Si quelqu’un s’oppose à la divulgation, il devra alors renverser la présomption et démontrer la volonté de l’auteur de ne pas être divulgué. À l’inverse, l’abus de divulgation devra être prouvé par le demandeur en justice. Il lui faudra démontrer que l’auteur n’entendait pas voir publiée telle œuvre restée inédite au jour de son décès. 

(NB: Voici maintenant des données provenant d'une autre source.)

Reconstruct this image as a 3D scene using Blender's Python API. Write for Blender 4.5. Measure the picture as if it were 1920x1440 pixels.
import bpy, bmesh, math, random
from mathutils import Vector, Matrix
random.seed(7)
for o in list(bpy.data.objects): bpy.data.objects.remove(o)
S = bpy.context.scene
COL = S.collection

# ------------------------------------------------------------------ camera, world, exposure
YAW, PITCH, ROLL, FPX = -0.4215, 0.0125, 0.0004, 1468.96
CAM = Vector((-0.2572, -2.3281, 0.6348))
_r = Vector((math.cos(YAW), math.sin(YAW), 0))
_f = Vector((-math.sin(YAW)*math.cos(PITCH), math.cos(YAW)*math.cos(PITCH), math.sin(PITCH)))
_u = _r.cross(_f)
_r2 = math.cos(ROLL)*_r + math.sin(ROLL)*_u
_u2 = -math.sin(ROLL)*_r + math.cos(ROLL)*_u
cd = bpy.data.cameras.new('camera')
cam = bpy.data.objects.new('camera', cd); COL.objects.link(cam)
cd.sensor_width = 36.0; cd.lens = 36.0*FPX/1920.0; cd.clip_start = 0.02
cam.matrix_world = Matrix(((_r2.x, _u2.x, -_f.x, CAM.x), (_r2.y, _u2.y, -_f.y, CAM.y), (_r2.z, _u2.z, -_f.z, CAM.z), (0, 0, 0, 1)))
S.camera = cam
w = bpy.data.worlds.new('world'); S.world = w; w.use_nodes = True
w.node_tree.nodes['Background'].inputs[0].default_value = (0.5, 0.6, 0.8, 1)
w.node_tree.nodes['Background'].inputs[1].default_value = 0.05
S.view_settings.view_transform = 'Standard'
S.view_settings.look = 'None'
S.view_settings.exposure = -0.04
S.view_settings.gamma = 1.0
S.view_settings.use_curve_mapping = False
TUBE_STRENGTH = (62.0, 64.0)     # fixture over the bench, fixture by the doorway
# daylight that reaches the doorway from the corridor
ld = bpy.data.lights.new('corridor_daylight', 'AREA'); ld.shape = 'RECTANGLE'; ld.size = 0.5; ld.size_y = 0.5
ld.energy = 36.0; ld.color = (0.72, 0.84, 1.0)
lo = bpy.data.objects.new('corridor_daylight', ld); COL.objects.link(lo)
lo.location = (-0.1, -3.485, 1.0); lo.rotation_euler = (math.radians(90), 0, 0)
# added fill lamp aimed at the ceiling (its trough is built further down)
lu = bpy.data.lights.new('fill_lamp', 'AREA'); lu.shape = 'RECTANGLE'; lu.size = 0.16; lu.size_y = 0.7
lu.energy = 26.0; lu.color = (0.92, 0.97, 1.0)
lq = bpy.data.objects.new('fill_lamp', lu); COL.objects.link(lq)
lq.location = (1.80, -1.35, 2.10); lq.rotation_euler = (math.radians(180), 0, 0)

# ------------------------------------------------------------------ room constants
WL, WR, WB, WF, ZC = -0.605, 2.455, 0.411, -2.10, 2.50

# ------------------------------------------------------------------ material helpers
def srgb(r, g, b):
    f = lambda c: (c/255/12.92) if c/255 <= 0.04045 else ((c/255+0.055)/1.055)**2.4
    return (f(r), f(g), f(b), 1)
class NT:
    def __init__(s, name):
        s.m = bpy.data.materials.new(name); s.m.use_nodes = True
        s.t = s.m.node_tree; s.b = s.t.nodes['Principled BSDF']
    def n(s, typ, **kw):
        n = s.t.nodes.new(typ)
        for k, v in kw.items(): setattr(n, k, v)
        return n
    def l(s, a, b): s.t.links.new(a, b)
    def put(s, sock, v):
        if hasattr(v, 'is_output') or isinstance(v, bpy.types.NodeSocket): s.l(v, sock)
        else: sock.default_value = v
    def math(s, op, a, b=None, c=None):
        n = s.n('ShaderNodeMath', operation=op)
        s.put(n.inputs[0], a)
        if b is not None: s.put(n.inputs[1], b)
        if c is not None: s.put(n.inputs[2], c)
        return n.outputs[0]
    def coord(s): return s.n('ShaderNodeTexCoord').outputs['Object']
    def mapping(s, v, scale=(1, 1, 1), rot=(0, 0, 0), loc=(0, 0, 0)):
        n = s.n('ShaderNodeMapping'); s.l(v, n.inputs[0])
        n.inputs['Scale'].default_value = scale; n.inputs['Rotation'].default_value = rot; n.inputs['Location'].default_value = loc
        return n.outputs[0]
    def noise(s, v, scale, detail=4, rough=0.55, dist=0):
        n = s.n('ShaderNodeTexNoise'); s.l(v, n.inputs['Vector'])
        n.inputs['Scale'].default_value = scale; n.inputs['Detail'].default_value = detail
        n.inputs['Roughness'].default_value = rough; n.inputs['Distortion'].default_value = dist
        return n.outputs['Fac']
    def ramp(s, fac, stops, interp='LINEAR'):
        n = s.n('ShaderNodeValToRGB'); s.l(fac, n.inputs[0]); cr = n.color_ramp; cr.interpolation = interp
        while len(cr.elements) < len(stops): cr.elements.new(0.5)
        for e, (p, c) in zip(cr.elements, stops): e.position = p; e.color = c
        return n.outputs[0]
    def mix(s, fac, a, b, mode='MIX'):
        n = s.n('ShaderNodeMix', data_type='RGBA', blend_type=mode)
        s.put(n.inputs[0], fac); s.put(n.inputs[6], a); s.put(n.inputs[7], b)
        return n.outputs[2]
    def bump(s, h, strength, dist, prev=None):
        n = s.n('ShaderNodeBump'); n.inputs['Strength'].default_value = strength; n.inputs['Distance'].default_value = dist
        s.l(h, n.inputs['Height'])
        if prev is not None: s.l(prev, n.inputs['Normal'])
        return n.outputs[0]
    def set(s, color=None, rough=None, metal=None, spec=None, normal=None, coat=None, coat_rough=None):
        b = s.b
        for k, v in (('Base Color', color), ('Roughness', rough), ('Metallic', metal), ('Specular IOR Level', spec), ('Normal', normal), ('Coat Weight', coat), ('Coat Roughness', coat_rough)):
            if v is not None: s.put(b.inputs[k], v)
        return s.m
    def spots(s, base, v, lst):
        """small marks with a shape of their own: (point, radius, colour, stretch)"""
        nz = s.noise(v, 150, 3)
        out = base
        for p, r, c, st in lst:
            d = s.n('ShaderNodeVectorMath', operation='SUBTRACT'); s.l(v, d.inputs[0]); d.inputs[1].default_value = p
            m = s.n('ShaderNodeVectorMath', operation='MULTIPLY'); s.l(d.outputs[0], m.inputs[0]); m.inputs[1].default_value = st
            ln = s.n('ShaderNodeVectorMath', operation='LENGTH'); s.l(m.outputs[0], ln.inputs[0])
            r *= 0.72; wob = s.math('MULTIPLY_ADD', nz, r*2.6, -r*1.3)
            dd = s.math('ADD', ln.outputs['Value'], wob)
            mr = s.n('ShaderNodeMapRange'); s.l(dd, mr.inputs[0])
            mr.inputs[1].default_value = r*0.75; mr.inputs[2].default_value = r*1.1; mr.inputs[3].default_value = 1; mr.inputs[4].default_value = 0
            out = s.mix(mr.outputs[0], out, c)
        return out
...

L’exemple classique reste celui de l’interdiction formulée par un auteur d’une divulgation de son œuvre érotique, interdiction qui s’impose à tous. Les raisons de pure morale (au sens commun du terme) sont en revanche à écarter. Un autre type d’abus possible réside dans l’irrespect manifesté à l’égard d’une œuvre. C’est le cas d’une édition bâclée (par exemple, une impression sur du mauvais papier, des ventes forcées par correspondance, un éditeur douteux quant au reste de ses publications). 

Cette volonté peut s’exprimer dans un contrat de publication signé de son vivant, dans un testament ou encore dans tout autre écrit délimitant le sort souhaité pour son œuvre. Bien entendu, lorsqu’il s’agit d’un écrit particulièrement ancien, il peut paraître difficilement concevable de retrouver de telles traces de l’intention de l’auteur telle qu’exprimée de son vivant. Il apparait dès lors nécessaire de se tourner vers les ayants droit de l’auteur, si ceux-ci sont identifiables.

Et, alors qu’un des principes fondateurs de la propriété intellectuelle est celui de la distinction entre la propriété corporelle et la propriété intellectuelle des œuvres, le législateur a prévu un régime d’exception pour les œuvres posthumes divulguées après la période de 70 ans post-mortem auctoris.

En effet, l’article L. 123-4 du Code de la propriété intellectuelle investit le propriétaire du support de l’écrit inédit d’un droit patrimonial spécifique, limité à une durée réduite de 25 ans. Celui-ci pourra dès lors publier l’écrit inédit et bénéficier des redevances afférentes à son exploitation.